Dost ask who that may be? Christ Jesus, it is He,
Lord Sabaoth His name, from age to age the same, / and He must win the battle.

3. And though this world, with devils filled, / should threaten to undo us,
We will not fear, for God hath willed / His truth to triumph through us.
The prince of darkness grim, we tremble not for him;
His rage we can endure, for lo! his doom is sure; / one little Word shall fell him.

4. That Word above all earthly powers, / no thanks to them, abideth;
The Spirit and the gifts are ours / through Him who with us sideth.
Let goods and kindred go, this mortal life also;
The body they may kill: God’s truth abideth still; / His kingdom is forever.

* Implied ipso facto.

** The original Congregational doctrinal confession; as with the original Baptist confession, it is a minimal revision of the landmark 1648 Presbyterian Westminster Confession of Faith. Though different in scope, and in some cases purpose, these three bedrock documents (with which the majority of our nation’s Founders, whether true Christians or not, would have been very familiar) are in close theological agreement with similar Continental Reformed, Lutheran, and Anglican formulations; all continue to be widely used around the world today as faithful summaries of the doctrines of grace as revealed in the Holy Scriptures.
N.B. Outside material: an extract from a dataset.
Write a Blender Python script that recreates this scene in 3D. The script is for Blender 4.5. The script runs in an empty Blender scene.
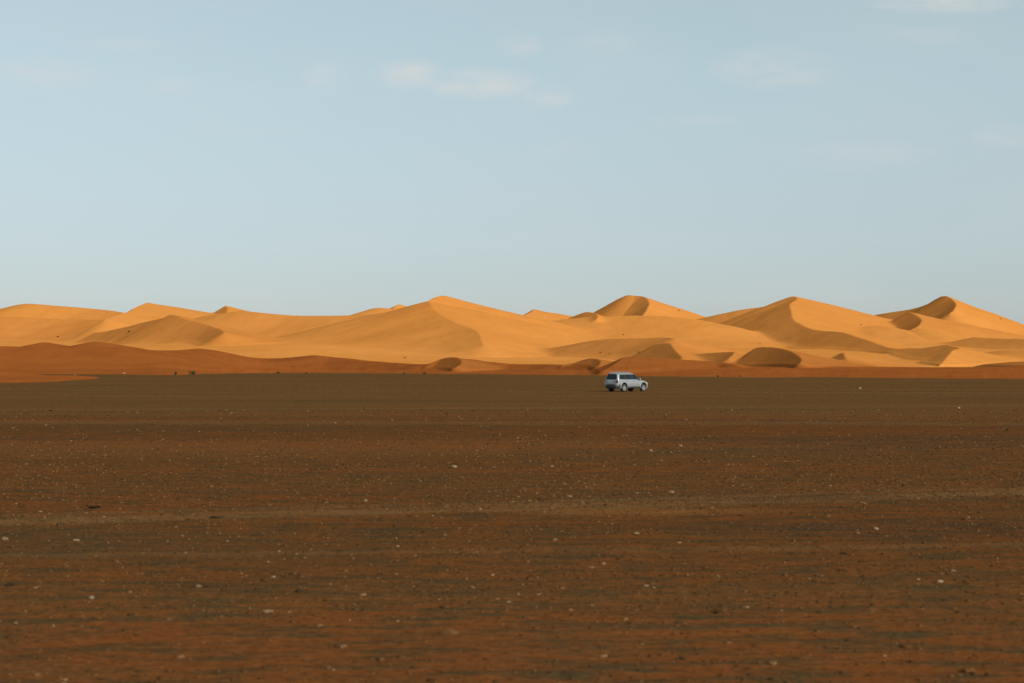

*** Written for the nascent Reformed churches one generation after Luther’s intimately personal, and three before the stately Westminster Catechisms, the Heidelberg Catechism’s unique blend of concise, even blunt, truth and deep pastoral assurance is taught, even across ecumenical lines, around the world today.

**** And by implication, through the 2016 campaign–and beyond.

***** Not a reference to either the Senate Majority Leader or the Speaker of the House. If you thought so, sorry, but you really need to get out more.